What is “Yo-Yo’ing” in the Context of EV Charging?

What is Yo-Yo'ing an EV before DC fast charging?

If you’ve ever pulled up to a Level 3 DC fast charger in the winter with a cold EV battery, you’re well familiar with the pain of very slow charging. The internal battery temperature needs to be above freezing to accept any meaningful power, and it must be near room temperature (or warmer) to charge quickly. We’ve written previously on the importance of preconditioning an EV before arrival at a DC fast charging station in the cold winter months, but not all electric cars have the ability to actively heat/cool their high voltage batteries.

Yo-Yo’ing an EV is the act of driving it with smooth throttle and regen spikes to build up heat in the battery pack prior to arriving at a DC fast charging station. Instead of a constant speed or coasting, the driver alternates between acceleration and regen by a few MPH in each direction. As far as we can tell, the term was popularized by Bjorn Nyland from (very cold) Norway on his EV YouTube channel.

Electric Resistance and Heat Loss

Electric cars are very efficient at converting electrical energy stored inside the battery into motion, and also very efficient at converting kinetic energy back into electric energy via regeneration. EV efficiency is around 90% compared to ~35% energy efficiency of internal combustion engines. But even the most efficient batteries still have internal electric resistance. When an electric current is conducted through a medium with resistance, some energy is lost as heat. So by rapidly alternating between discharging and charging the battery pack, a small amount of that energy is lost as heat in the battery with each conversion and the battery temperature rises faster than regular driving.

EVs Without Active Battery Heating

Most modern EVs will automatically warm up the battery on the way to a fast charging station. But if you own an EV with no battery preconditioning such as the Chevy Bolt or the Toyota bZ4X, and it was left outside overnight in the winter with a low battery charge, you can still take steps to warm up the battery before DC charging. Ideally, you would have left the car plugged in overnight into a Level 2 charger, but that is often not possible.

If you’ve got enough remaining range remaining, driving on the highway normally for 20-30 minutes will warm up the battery sufficiently to charge faster. Driving on the highway usually requires a consistent load of 20-30 kW from the battery, and some of the energy will be lost a heat and warm the battery. So by giving your car more time on the road, it will charge faster on arrival.

How Yo-Yo’ing Works

Alternatively, if you don’t have a lot of remaining range or a stretch of highway driving, the Yo-Yo trick can warm up the battery faster. Get up to speed, but instead of coasting at a constant speed, modulate the throttle pedal to alternate between bursts of acceleration and regen. It does not need to be nack-snapping fast, and it does not need to change speed by a lot.
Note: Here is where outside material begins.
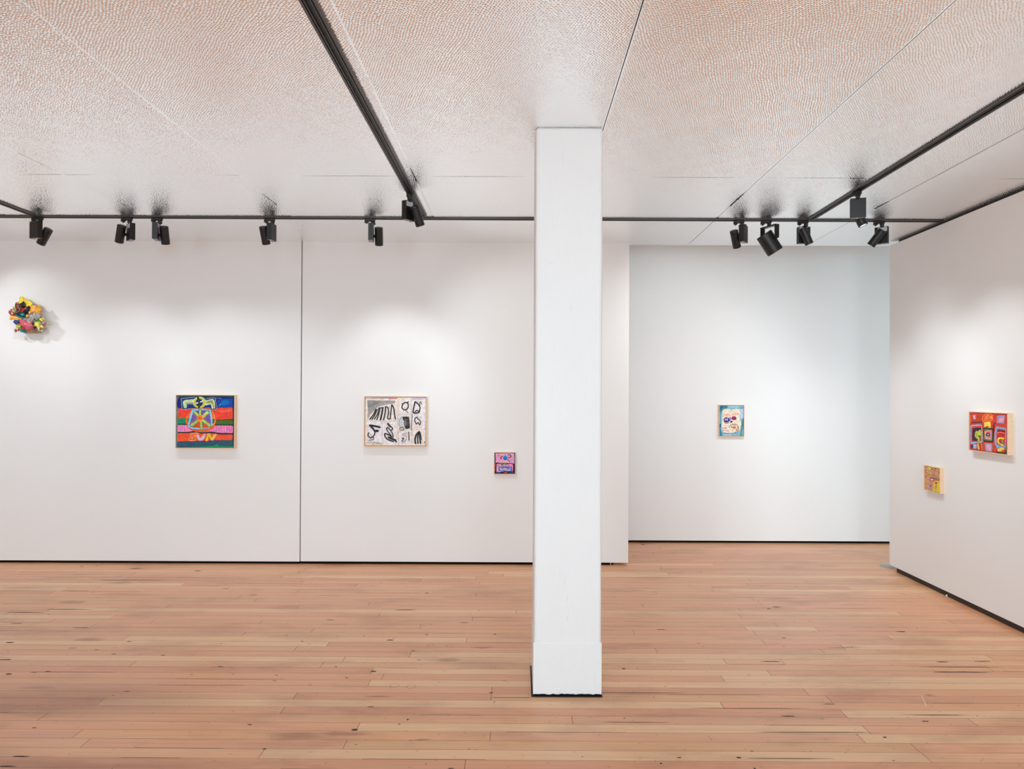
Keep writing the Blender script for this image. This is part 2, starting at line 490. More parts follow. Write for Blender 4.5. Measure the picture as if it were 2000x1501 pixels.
def build_floor():
    rnd = random.Random(11)
    bm = bmesh.new()
    cl = bm.loops.layers.float_color.new('Col')
    P = 0.0757
    SL = -0.003

    def pt(x, yy, z=0.0):
        return (x, yy + SL * (x + 1.32), z)

    def quad(x0, x1, y0, y1, col, z=0.0, mi=0):
        f = bm.faces.new([bm.verts.new(pt(*p, z)) for p in ((x0, y0), (x1, y0), (x1, y1), (x0, y1))])
        f.material_index = mi
        for l in f.loops:
            l[cl] = col
    XA, XB = XL - 0.1, XR + 0.1
    # dark bed under everything
    quad(XA, XB, YF - 0.1, YB + 0.3, lin((30, 20, 16)), -0.004, 1)
    k0 = int(math.floor((YF - 2.861) / P)) - 1
    k1 = int(math.ceil((YB + 0.2 - 2.861) / P)) + 1
    for k in range(k0, k1):
        y0 = 2.861 + P * k
        g = 0.0005 if rnd.random() < 0.5 else 0.0009
        given = sorted(x for kk, x in JOINTS if kk == k)
        js = list(given)
        if given:
            x = given[0] - rnd.uniform(1.6, 3.4)
            while x > XA + 0.3:
                js.append(x)
                x -= rnd.uniform(1.2, 3.4)
            x = given[-1] + rnd.uniform(2.0, 3.6)
        else:
            x = XA + rnd.uniform(0.4, 3)
        while x < XB - 0.3:
            # keep made-up joints of this row out of the middle of view
            js.append(x)
            x += rnd.uniform(1.6, 4.0) if not given else rnd.uniform(1.6, 3.2)
        js = [XA] + sorted(js) + [XB]
        for a, c in zip(js[:-1], js[1:]):
            pale = any(kk == k and a < px < c for kk, px in PALE)
            t = rnd.random()
            base = (223 + rnd.uniform(-3, 3), 163 + rnd.uniform(-3, 3), 118 + rnd.uniform(-4, 4))
            if t < 0.12:
                base = (226, 170, 125)
            elif t > 0.86:
                base = (215, 151, 108)
            if pale:
                base = (231, 185, 139)
            colr = lin(base)
            e = 0.0009
            n = 3
            # board face, split lengthways so that edge grain can differ
            cuts = sorted([0.0, 1.0] + [rnd.uniform(0.15, 0.85) for _ in range(n - 1)])
            for c0, c1 in zip(cuts[:-1], cuts[1:]):
                q = rnd.uniform(0.975, 1.03)
                cc = (colr[0] * q, colr[1] * q * rnd.uniform(0.985, 1.01), colr[2] * q, 1)
                ya = y0 + g + (P - 2 * g) * c0
                yb = y0 + g + (P - 2 * g) * c1
                quad(a + e, c - e, ya, yb, cc)
            # opened-up, dirt-filled stretches of the seam
            if rnd.random() < 0.55:
                L = rnd.uniform(0.1, 0.6)
                xx = rnd.uniform(a, max(a + 0.01, c - L))
                quad(xx, min(xx + L, c), y0 - 0.0012, y0 + 0.0012, lin((48, 34, 28)), 0.0004, 1)

    def blob(x, y, w, h, col, z, jag=0.35, n=18):
        vs = []
        for i in range(n):
            a = 2 * math.pi * i / n
            r = 1 + rnd.uniform(-jag, jag)
            vs.append(bm.verts.new((x + w * 0.5 * math.cos(a) * r, y + h * 0.5 * math.sin(a) * r, z)))
        f = bm.faces.new(vs)
        f.material_index = 1
        for l in f.loops:
            l[cl] = col
    for x, y, w, h in MARKS:
        blob(x, y, w * 1.0, h * 1.2, lin((62, 50, 48)), 0.0006, 0.3)
    for i in range(150):
        x, y = rnd.uniform(-3.4, 3.0), rnd.uniform(2.3, 5.8)
        blob(x, y, rnd.uniform(0.004, 0.022), rnd.uniform(0.003, 0.006), lin((88, 62, 50)), 0.0006, 0.3, 9)
    # white scratch on the right, two filled plug holes
    f = bm.faces.new([bm.verts.new(p) for p in ((1.995, 3.385, .0007), (1.998, 3.385, .0007), (1.955, 3.27, .0007), (1.951, 3.27, .0007))][::-1])
    f.material_index = 1
    for l in f.loops:
        l[cl] = lin((235, 225, 215))
    for cx, cy, cr_ in ((-0.626, 3.471, 0.024), (-0.54, 3.463, 0.024), (-0.515, 4.02, 0.02), (-0.40, 4.01, 0.02)):
        for i in range(24):
            a0, a1 = 2 * math.pi * i / 24, 2 * math.pi * (i + 1) / 24
            q = []
            for a, r in ((a0, cr_), (a1, cr_), (a1, cr_ - 0.0014), (a0, cr_ - 0.0014)):
                q.append(bm.verts.new((cx + r * math.cos(a), cy + r * math.sin(a), 0.0007)))
            f = bm.faces.new(q)
            f.material_index = 1
            for l in f.loops:
                l[cl] = lin((110, 72, 52))
    # dark joint round the foot of the column
    for (x0, x1, y0, y1) in ((0.066, 0.416, 3.350, 3.73), (-0.125, 0.06, 3.342, 3.345)):
        q = [bm.verts.new((x, y, 0.0008)) for x, y in ((x0, y0), (x1, y0), (x1, y1), (x0, y1))]
        f = bm.faces.new(q)
        f.material_index = 1
        for l in f.loops:
            l[cl] = lin((40, 38, 40))
    me = bpy.data.meshes.new('floor')
    for f in bm.faces:
        if f.normal.z < 0:
            f.normal_flip()
    bm.normal_update()
    for f in bm.faces:
        if f.normal.z < 0:
            f.normal_flip()
    bm.to_mesh(me)
    bm.free()
    md, nt, b = new_mat('floor_marks')
    a = N(nt, 'ShaderNodeVertexColor', layer_name='Col')
    nt.links.new(a.outputs['Color'], b.inputs['Base Color'])
    b.inputs['Roughness'].default_value = 0.7
    me.materials.append(M_FLOOR)
    me.materials.append(md)
    o = bpy.data.objects.new('floor', me)
    COL.objects.link(o)
    o['kind'] = 'structure'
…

Modulating your speed up and down by ~5 MPH every few seconds smoothly is enough to send surges of 10-20 kW through the battery pack and build up heat on both output and regen. Watch the power meter on your dashboard, and let the car spend time in acceleration and regen. Driving like this for 10-20 minutes can increase your battery temperature and lead to faster DC charging sessions.

However, be smart and don’t put yourself or others at risk. Yo-Yo’ing is not practical in heavy traffic and adverse weather conditions. It may also contribute to premature tire wear because of additional friction. We’d recommend only doing this as a last resort option to get a frozen EV to DC charge.